Directors, producers and actors gather every year to view and discuss upcoming blockbusters and independent films at the Sundance Film Festival in Utah. For Biola University film students, there’s more to the festival than big names and movies — the festival becomes a spiritual experience.
“Experiencing Sundance allows students to take part in a cinematic conversation taking place in our culture and to form a theological response to the hunger, the hurt and the cries for justice, mercy and hope that are embedded in the films they see,” said Peggy Rupple, manager of special projects for Biola’s Cinema & Media Arts department.
Biola sent 20 students to Sundance in January. The students were given class credit for attending film screenings, class sessions and question and answer sessions with the producers, directors and actors of the films appearing at Sundance.
“You wake up and your whole life revolves around film and seminars five or six days,” said film student Adeboye Fajinmi, who has attended several film festivals including Sundance.
Rupple said students are often surprised to find that many of the films have spiritual undertones with characters that long for truth, beauty and redemption.
“There are more films addressing faith than ever,” Rupple said.
After viewing films, students unpack what they saw and explore the deeper meanings of the films. Students also participate in the Windrider Forum, which features a dialogue on faith and film, as well as the best of the Angelus Awards, one of the world’s largest student film festivals.
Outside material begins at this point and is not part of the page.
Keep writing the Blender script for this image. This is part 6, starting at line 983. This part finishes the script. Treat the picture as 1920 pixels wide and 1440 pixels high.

Christians can find the beauty of Christ in the worst films, Fajinmi said. He said he wants to make touching films, but he doesn’t see himself making Christian films.
“Beautiful films cause people to think, whether or not that’s Christian,” Fajinmi said. “Life is a journey and I want to create honest reflections of life.”
Fajinmi said that such films leave thousands of people who attend Sundance more open to discussion about faith.
The festival has affected Fajinmi’s own faith, as well.
“Looking at my life and seeing God just draw me here and to know my desires have morphed and changed, it’s affirmation you get, not from yourself, but others,” Fajinmi said. “I know right now I have a passion and desire to do this and be here. And at the end of the day Christ is at the center of what you’re doing. You are called.”
Sundance helped spark that passion. Fajinmi said he leaves the festival refueled, excited about making films and confident that God has called him to the film industry.
A collaborative effort among The Priddy Brothers, Angelus Student Film Festival and Fuller Theological Seminar, the Windrider Film Forums seek to create an immersive educational environment that inspires conversations between film makers and film lovers. Biola students have been attending the forums for seven years.